2013 0627 flood watch

Heavy rain over the next week and the impacts from a potential tropical storm could bring major flooding to the area this week through the weekend, according to the National Weather Service.

Two rain events – one beginning tonight and another later this week – will bring flooding to roads, lawns and crops that haven’t seen any significant amount of rainfall since Long Island went into a drought in May.

The first heavy rainfall is expected to start late tonight and last through tomorrow, dumping between two and four inches of rain before it passes. That’s the equivalent of nearly a month’s worth of rainfall, according to Tim Morrin, an observation program leader and meteorologist at the National Weather Service.

“This will be the kind of rain that we haven’t really seen in a very long time,” Morrin said.

A slow-moving moist cold front from the west and moisture from the south Atlantic will bring heavy rain tonight through Thursday morning.
A slow-moving cold front from the west and moisture from the south Atlantic will bring heavy rain tonight through Thursday morning.

The rain may be so heavy, however, that it could actually become too much for the ground, which has grown dry and hard throughout the summer’s drought.

“The rain is expected to come down very hard and fast,” Morrin said. “That means the rain might not get a chance to soak in at all, but rather run off.”

The possibility of roadway and intersection flooding will be a concern, he said.

But the real flooding may happen this weekend, when Tropical Storm Joaquin is expected to move up the coast.

The current three-day projection cone from the National Weather Service predicts that Tropical Storm Joaquin will move up the East Coast through the week.
The current three-day projection cone from the National Weather Service predicts that Tropical Storm Joaquin will move up the East Coast through the week.

Although Joaquin is too far out for meteorologists to make any certain forecast, the rain this storm could bring, even if it never makes landfall, has the potential to create major flooding, especially in the Peconic River, Morrin said.

With the current forecast, Joaquin would create a period of “tidal piling” – water being pushed from the Atlantic Ocean into the Peconic Bay by the northeast winds from the storm.
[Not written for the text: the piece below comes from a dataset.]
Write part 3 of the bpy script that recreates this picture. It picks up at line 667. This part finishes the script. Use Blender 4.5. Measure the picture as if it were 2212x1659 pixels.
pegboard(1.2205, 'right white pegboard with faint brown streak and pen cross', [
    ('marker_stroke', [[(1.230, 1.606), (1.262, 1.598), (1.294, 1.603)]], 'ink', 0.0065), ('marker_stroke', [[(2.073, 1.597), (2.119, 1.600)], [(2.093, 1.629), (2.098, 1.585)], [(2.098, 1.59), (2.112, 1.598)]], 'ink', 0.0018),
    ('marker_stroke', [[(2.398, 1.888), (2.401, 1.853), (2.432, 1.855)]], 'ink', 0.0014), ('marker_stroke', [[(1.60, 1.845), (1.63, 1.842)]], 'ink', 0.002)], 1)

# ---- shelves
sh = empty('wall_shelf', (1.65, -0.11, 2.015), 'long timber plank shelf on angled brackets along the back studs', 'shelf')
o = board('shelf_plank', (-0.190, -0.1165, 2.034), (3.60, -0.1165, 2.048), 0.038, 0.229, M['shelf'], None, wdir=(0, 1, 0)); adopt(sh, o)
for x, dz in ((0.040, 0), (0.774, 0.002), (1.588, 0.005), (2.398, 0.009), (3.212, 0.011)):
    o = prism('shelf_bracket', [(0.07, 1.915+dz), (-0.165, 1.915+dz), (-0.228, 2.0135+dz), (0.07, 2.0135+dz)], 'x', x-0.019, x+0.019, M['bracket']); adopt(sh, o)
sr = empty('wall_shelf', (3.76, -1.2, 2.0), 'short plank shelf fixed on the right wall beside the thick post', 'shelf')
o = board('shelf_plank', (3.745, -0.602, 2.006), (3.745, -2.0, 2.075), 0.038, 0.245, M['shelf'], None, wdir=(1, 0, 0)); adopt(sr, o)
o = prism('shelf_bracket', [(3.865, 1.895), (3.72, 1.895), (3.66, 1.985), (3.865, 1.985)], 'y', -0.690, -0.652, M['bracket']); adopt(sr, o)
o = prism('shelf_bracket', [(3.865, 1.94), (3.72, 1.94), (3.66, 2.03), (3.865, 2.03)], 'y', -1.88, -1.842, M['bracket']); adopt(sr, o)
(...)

The water would have no where to go but the Peconic River, where it would likely rise over the banks and cause significant flooding.

“That entire mass of water would be funneled up into the river,” Morrin said. “The riverbanks only have a certain capacity to hold a certain mass of water.”

The Peconic River is historically prone to flooding, and often submerges the riverfront parking lot off of Main Street in heavy rain events. During Hurricane Sandy in 2012, the river rose several feet downtown, completely submerging cars and spilling into the street.

A more definitive forecast will take shape later in the week as the storm makes its way up the coast and its path and speed become more certain, Morrin said.

But even with all the rain, the possibility of Long Island emerging from its drought anytime soon is unlikely.

“It takes a long time to get in a drought, and it takes a relatively long time to get out of a drought,” Morrin said. “One or two rain events cannot erase the deficit rain we’ve had for a period of months.”